Cette réaction « souverainiste » n’est pas une lubie des élites germaniques. Elle repose sur une société allemande qui a dû payer lourdement le coût de la réunification, puis du regain de compétitivité octroyé sur le dos des salariés et des chômeurs allemands : les salaires réels ont baissé et aujourd’hui, 25% de la population est passée en dessous du seuil de pauvreté. Il sera difficile aux dirigeants allemands de faire accepter le financement des déficits de ses alliés à une opinion chauffée depuis des années par des raisonnements du genre : « Nous n’allons pas travailler jusqu’à 75 ans pour permettre aux gens du sud de travailler 35 heures par semaine et de prendre leur retraite à 50 ans ».

Vers un défaut à 100% de la dette grecque ?

Tout ceci ne signifie pas que l'idéal européen est vain. Il faudrait le remettre sur ses pieds. Lesquels ne sauraient être seulement monétaires et financiers. Le capitalisme européen a une histoire en partage, et il a peut-être encore les ressources intellectuelles et morales d'inventer un destin différent de celui que nous proposent la Chine ou la Grande Bretagne.

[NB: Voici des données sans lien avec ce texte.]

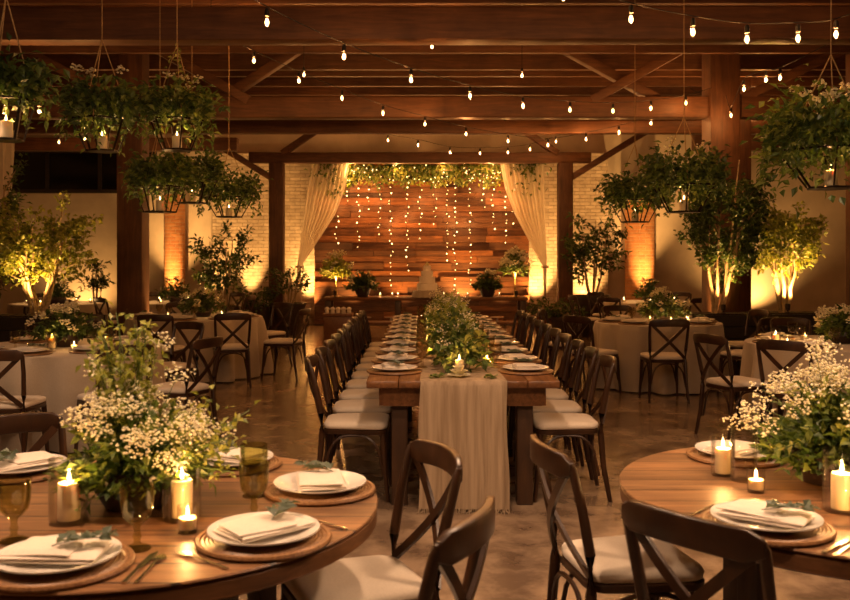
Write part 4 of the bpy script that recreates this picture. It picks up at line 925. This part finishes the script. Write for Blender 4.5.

Bien sûr, ceci, en regard de la pataugeoire européenne, paraît bien abstrait. Voici deux, trois, quatre fois que nos dirigeants nous jouent le scénario du sauvetage de l'euro, comme si la crise de la dette devenait un hoquet économique que rien ne pouvait stopper. Et à chaque fois, le plan initié capote encore plus vite que lors de la dernière crise.

Un défaut à 100% de la Grèce aura beaucoup d'inconvénients, entre autres celui d'exposer encore plus les dettes italiennes et espagnoles - hier lundi 30 octobre, les obligations de ces deux pays se souscrivaient à respectivement 6 et 5,5% -, ce qui risque de ruiner le fragile édifice élaboré par Angela Merkel et approuvé par notre Président.

Au-delà de ces pays, c'est une récession durable et une crise générale du crédit auxquelles nous sommes exposés. Mais cette crise terminale obligera en tout cas à re-concevoir l'Europe - et aussi, naturellement, l'organisation des banques - de façon radicalement différente.